美しさについて考えてみた@古民家

こんにちは、古民家鑑定士の稲村行真です。

 

今日も相変わらず寒いですね!

さてさて、今日は美しさがテーマです。

 

みなさんは、何に美しさを感じますか?

絵、壮大な自然、キラキラ輝くダイヤモンド、あるいは、人の生き様、考えなどなど。

精神的なものと、感覚的なものにわかれるのでしょうか?

 

美しさの感覚は人それぞれ。

今の日本は、グローバル化によって多種多様な文化が混ざり合い、根底にあるアイデンティティーが見えにくくなっています。

街の景色をみるとコンクリートブロックで、看板・標識は乱立していて、街の個性が失われつつあります。

 

日本人の美意識に関するアイデンティティーはどこに?

しかし、なにか共通するところもあるように思います。

それは、光に対する捉え方です。

 

人には、表と裏があると言います。

これがいわゆるギャップです。

これが、プラスに働くときもマイナスに働くときもあります。

ツンデレと言われるのもこの手のやつです。

でも、、、、、、、日本人って、基本的にはっきり物を言わないですよね。

日本人らしさはこれです。

 

西洋人は、光と影のコントラスト、ギャップのメリハリをつけたがります。

特に絵画を見ているとそれがわかります。

しかし、日本人は、影をあまり描かないんです。

描いてもぼやかすんです。

明るくて、平面的な、そんな絵を描くんです。

それが、日本人の美意識です。

 

小さな島国、日本はおとなりの国に逃げようっていっても、あまりに遠すぎるんです。

だから、そこで生きていく覚悟と思いやりが育まれ、そんな精神性ができたのでは?と思うのです。

 

そして、古民家を美しいと感じるのはその感覚です!

古民家の屋根は広くて、大きいです。

その下には深い、広い影が存在します。

そして、障子からぼやっとした光が入り、中を照らします。

けばけばしい屏風なども、暗めの光に照らされて、なんとも趣き深い感じになるのです。

いとおかし!!!

 

小説家の谷崎潤一郎は、「陰翳礼讃(いんえいらいさん)」のなかで、このように述べています。

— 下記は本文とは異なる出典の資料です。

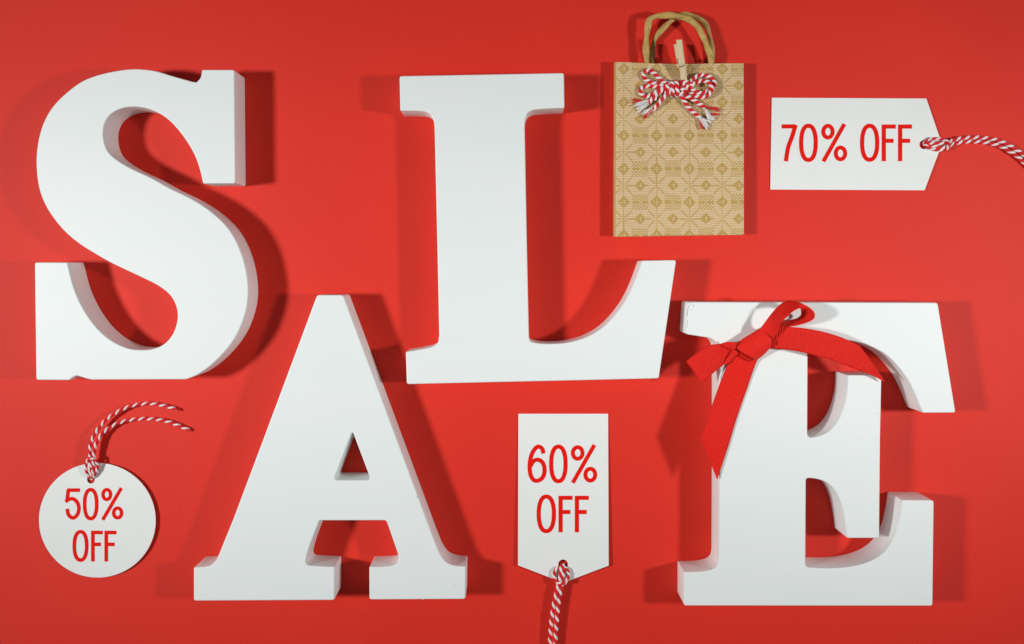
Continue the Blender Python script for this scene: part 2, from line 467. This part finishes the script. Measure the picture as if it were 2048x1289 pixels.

”もし日本座敷を1つの墨絵に喩えるなら、障子は墨色の最も淡い部分であり、床の間はもっとも濃い部分である。私は、数奇を凝らした日本座敷の床の間をみる毎に、いかに日本人が陰翳の秘密を理解し、光と影との使い分けに巧妙であるかに感嘆する・・・”

※陰翳=陰影で影、含み、深みのあること。

 

あなたも、光加減の美しさに着目して、美しいものをたくさん発見してみてはいかがですか?